Secondo. Ho avuto modo di chiacchierare, tempo fa, con il vescovo di Carpi mons. Francesco Cavina, sull’esperienza del terremoto, e su come quella Chiesa l’abbia vissuta. Una cosa che mi ha colpito è stato il chiaro riconoscimento, da parte sua, che a volte le strutture della Chiesa “nascondono” la bellezza di Gesù Cristo invece di mostrarla. E che, quando le strutture non ci sono più, paradossalmente l’amore e la condivisione si vedono di più.

 Nella prosperità non si comprende

Si potrebbe cioè applicare alla nostra Chiesa “comoda” il salmo 48: «L’uomo nella prosperità non comprende, è come gli animali che periscono». Traduco rovesciando: la fede, di fronte alle tragedie della vita finalmente riesce a mostrare in positivo la “differenza cristiana”. E allora dovrei quasi concludere che come cristiani, in occidente, stiamo troppo bene. Ci stiamo, appunto, troppo “comodi”. E allora le vere o presunte aggressioni al cristianesimo, che qui da noi ci affanniamo ad individuare, potremmo sentirle come occasione di grazia. Sì, di grazia, anche per noi, per interrogarci su come queste aggressioni ci chiedono di dare testimonianza a Dio. Facile dirlo qui dietro uno schermo di un pc. Impossibile, invece, se mi metto a confronto con chi sul serio gioca la sua vita per Lui, e che, come Lui, non si tira indietro di fronte alla follia ideologica.

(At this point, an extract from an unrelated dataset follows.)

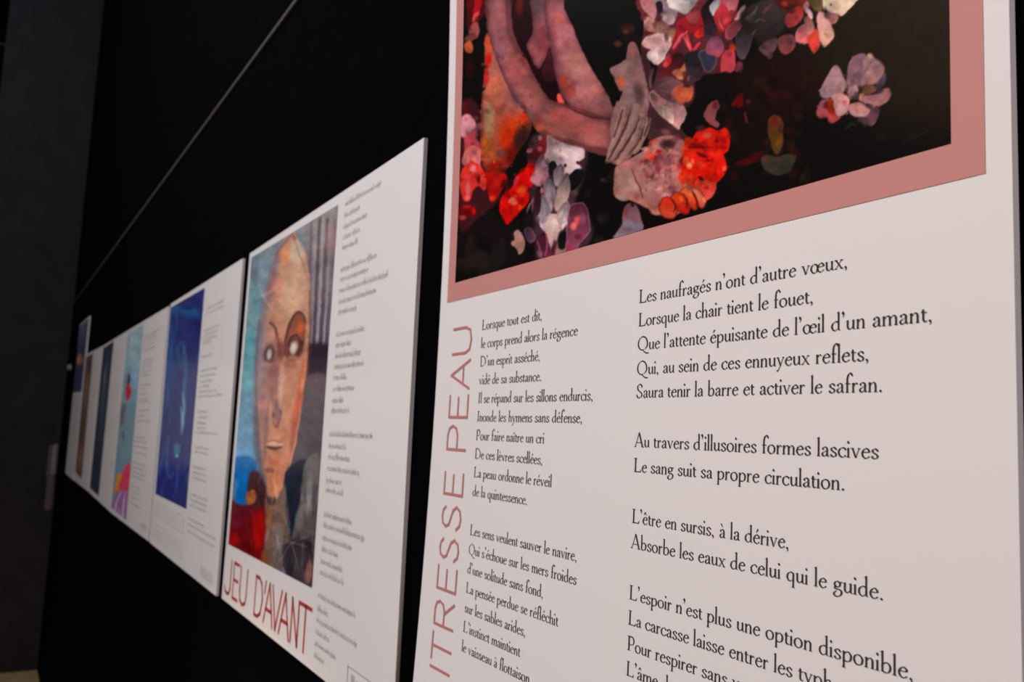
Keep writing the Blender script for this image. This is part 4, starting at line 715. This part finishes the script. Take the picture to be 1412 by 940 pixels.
# ---------------------------------------------------------------- 3: deep blue
P = Panel([(-.8071, -.008), (.4391, -.0064), (.4421, .9887), (-.7958, .9846)], 'white panel with a deep blue painting, left of the face panel')
P.picture([(-.7600, .1926), (-.0981, .1927), (-.0997, .9662), (-.7859, .968)], 120, 300, from_sheet(paint_blue()), (196, 184, 182), label='deep blue painting with pale turquoise streaks')
T3 = [[(-.05,.226,.8839),(-.05,.232,.8669)], [(-.045,.199,.8088),(-.045,.167,.7935),(-.045,.168,.7769),(-.045,.083,.7635)], [(-.045,.111,.7168)], [(-.045,.206,.6684),(-.045,.192,.65),(-.045,.144,.6305),(-.045,.122,.6139),(-.045,.223,.596),(-.045,.312,.5797)],
      [(-.04,.116,.5268),(-.04,.134,.5089),(-.04,.113,.4896),(-.04,.113,.4735),(-.04,.293,.4580)], [(-.04,.196,.4071),(-.04,.179,.3922)], [(-.044,.177,.3411),(-.044,.161,.3235),(-.044,.18,.3047)], [(-.045,.234,.249),(-.045,.23,.231),(-.045,.215,.2134)], [(-.053,.21,.1674),(-.053,.377,.1482),(-.053,.366,.1249)]]
P.greek([[(a, b, z-.004) for a, b, z in st] for st in T3], M_grey, .0075, 2)
P.polys('title_lettering', [[(x, z), (x+.008, z), (x+.008, z+.062), (x, z+.062)] for r, z in ((0, .105), (1, .022)) for x in np.arange(-.76, -.1, .052) + r*.012] + [[(x, z+.03*(i % 3)), (x+.034, z+.03*(i % 3)), (x+.034, z+.006+.03*(i % 3)), (x, z+.006+.03*(i % 3))] for z in (.105, .022) for i, x in enumerate(np.arange(-.76, -.12, .104))], M_faint, .0008, 'very pale title lettering')
P.polys('corner_mark', [[(.24+i*.03, .014), (.25+i*.03, .014), (.25+i*.03, .046), (.24+i*.03, .046)] for i in range(5)] + [[(.215, .014), (.22, .014), (.22, .056), (.215, .056)]], M_pale, .0008)

# ---------------------------------------------------------------- 4: pale blue with bright foot
P = Panel([(-2.1895, -.0176), (-.8465, -.0072), (-.8470, .9807), (-2.1520, .9837)], 'white panel with a tall pale blue picture, pink and orange at its foot')
P.picture([(-2.165, .010), (-1.5426, .0059), (-1.559, .9675), (-2.1416, .9686)], 80, 240, from_sheet(paint_kite()), (182, 168, 166), label='pale blue picture with a red figure and a bright foot')
T4 = [[(-1.49,-1.038,.894),(-1.49,-1.116,.8793),(-1.49,-1.108,.864),(-1.49,-1.149,.8422),(-1.49,-1.121,.8217)], [(-1.47,-1.18,.7722),(-1.47,-1.135,.7549),(-1.47,-1.18,.7384),(-1.47,-1.15,.7187),(-1.47,-1.213,.6995)], [(-1.47,-1.131,.6532),(-1.47,-1.286,.6332),(-1.47,-1.215,.6106),(-1.47,-1.183,.5864),(-1.47,-1.138,.5722)],
      [(-1.46,-1.116,.5332),(-1.46,-1.25,.5086),(-1.46,-1.071,.4831)], [(-1.52,-1.169,.4072),(-1.52,-1.121,.3877),(-1.51,-1.089,.3625),(-1.51,-1.09,.3343)], [(-1.487,-1.098,.2847),(-1.487,-1.103,.2634),(-1.48,-1.092,.2426),(-1.475,-1.061,.2213)], [(-1.48,-1.179,.1746),(-1.475,-1.148,.1519),(-1.475,-1.208,.1269),(-1.475,-1.149,.0956)]]
P.greek(T4, M_grey, .0075, 3)
P.polys('corner_mark', [[(-1.08+i*.036, .02), (-1.066+i*.036, .02), (-1.066+i*.036, .05), (-1.08+i*.036, .05)] for i in range(5)], M_pale, .0008)

# ---------------------------------------------------------------- 5, 6 and 7: the far end of the row
P = Panel([(-3.4624, -.0041), (-2.2084, -.0155), (-2.1827, .9842), (-3.4535, .9837)], 'white panel with a narrow dark navy picture, far along the row')
P.picture([(-3.40, .0297), (-2.8292, .0176), (-2.8006, .9716), (-3.3915, .9647)], 60, 160, from_card(simple_sheet('navy')), (172, 160, 158), label='dark navy picture')
P.greek([[(-2.72, -2.72 + .1*(3 + (i*7+k*3) % 3), .90 - .2*k - .03*i) for i in range(5)] for k in range(4)], M_pale, .0075, 4)
P = Panel([(-4.70, -.005), (-3.5153, -.0032), (-3.4779, .9854), (-4.70, .9991)], 'white panel with a brown picture, beside the tall farthest panel')
P.picture([(-4.62, .0663), (-4.05, .043), (-4.10, .9715), (-4.6664, .9760)], 60, 160, from_card(simple_sheet('brown')), (160, 145, 140), label='brown picture')
P.greek([[(-3.99, -3.99 + .1*(2 + (i*5+k*3) % 3), .90 - .2*k - .03*i) for i in range(5)] for k in range(4)], M_pale, .0075, 5)
P = Panel([(-5.6400, -.0035), (-4.725, -.010), (-4.720, 1.3158), (-5.6579, 1.3237)], 'tall farthest panel with a dusky blue and orange picture across its top')
P.picture([(-5.645, .7134), (-4.80, .7000), (-4.775, 1.300), (-5.652, 1.312)], 60, 120, from_card(simple_sheet('dusk')), (165, 152, 150), label='dusky blue and orange picture')
P.greek([[(-5.5, -5.5 + .1*(3 + (i*5+k*3) % 3), .62 - .2*k - .03*i) for i in range(5)] for k in range(3)], M_pale, .0075, 6)

# ---------------------------------------------------------------- small things at the far end
def bevelled(name, a, b, mat, parent, base, r=.012):
    import bmesh
    bm = bmesh.new(); v, f = box(a, b); o0 = W(*base)
    vs = [bm.verts.new((p[0]-o0[0], p[1]-o0[1], p[2]-o0[2])) for p in v]; [bm.faces.new([vs[i] for i in q]) for q in f]
    bmesh.ops.bevel(bm, geom=bm.edges[:], offset=r*S, segments=2, affect='EDGES'); me = bpy.data.meshes.new(name); bm.to_mesh(me); bm.free(); me.materials.append(mat)
    o = bpy.data.objects.new(name, me); col.objects.link(o); o.parent = parent; return o
M_plate = material('grey_plate', (.16, .15, .145), .5, .3); M_plate2 = material('dark_plate', (.075, .066, .062), .5, .3)
base = (-6.89, -.035, -.45)
root = bpy.data.objects.new('wall_plate', None); root.empty_display_size = .03; col.objects.link(root); root.location = W(*base); tag(root, 'narrow upright plate on the dark end wall, pale grey above and dark below', 'plate')
bevelled('upper_plate', (-6.89, -.050, -.10), (-6.862, -.001, .215), M_plate, root, base); bevelled('side_strip', (-6.89, -.082, -.12), (-6.872, -.050, .20), M_plate2, root, base, .006); bevelled('lower_plate', (-6.89, -.070, -.45), (-6.868, -.001, -.10), M_plate2, root, base)
def lathe(prof, n=16):
    V = []; F = []
    for r, y in prof:
        for i in range(n): a = 2*math.pi*i/n; V.append((r*S*math.cos(a), y*S, r*S*math.sin(a)))
    for j in range(len(prof)-1):
        for i in range(n): F.append((j*n+i, j*n+(i+1) % n, (j+1)*n+(i+1) % n, (j+1)*n+i))
    F.append(tuple(range(n))[::-1]); F.append(tuple((len(prof)-1)*n+i for i in range(n))); return V, F
k = mesh('wall_peg', *lathe([(.034, 0), (.034, -.005), (.020, -.008), (.020, -.016), (.030, -.020), (.032, -.026), (.024, -.031), (.010, -.033)]), material('pale_knob', (.22, .21, .20), .35, .5), None, True)
k.location = W(-6.36, BACK, .968); tag(k, 'tiny pale peg on the black wall left of the farthest panel', 'peg')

Michela alla fine lo ha ammesso: «Credo davvero che se un cristiano fosse disposto a morire per Gesù ci potrei anche credere». E allora le nostre, e anche le mie, elucubrazioni sulla nuova evangelizzazione impallidiscono di fronte alla forza di questi cristiani africani. «Nessuno ha un amore più grande di questo: dare la vita per i propri amici» (Gv 15,13). Quanti modi potremmo avere per «morire per Cristo»? Forse non ci viene chiesto di dare il sangue, certo. Ma, di sicuro, ci viene chiesto di lasciare che il controllo della nostra vita sia nelle mani di Cristo. È anche questo un modo per «morire per Cristo», mostrando agli uomini e alle donne di oggi che la nostra vita sta veramente in piedi sul vangelo, non sulle strutture che abbiamo costruito a partire dal nome di Cristo. Insomma, e lo dico prima di tutto a me stesso, questi martiri africani ci rimandano alla radice stessa della nostra fede e ci spingono a pregare Dio perché, per non tradire il loro sacrificio, «aumenti la nostra fede». Altrimenti il rischio è che, qui, in occidente, la nostra “comodità” finisca per renderci una minoranza culturale insignificante. Forse potremmo partire rispondendo sinceramente ad una domanda: quanti di noi smetterebbero di andare a messa se in ballo ci fosse la nostra vita? O quanti, invece, ci andrebbero con più convinzione? Paradossale lo so. Eppure, andando a messa, celebriamo e ci impegniamo a vivere esattamente lo stesso significato: «Questo è il mio Corpo offerto in sacrificio per voi».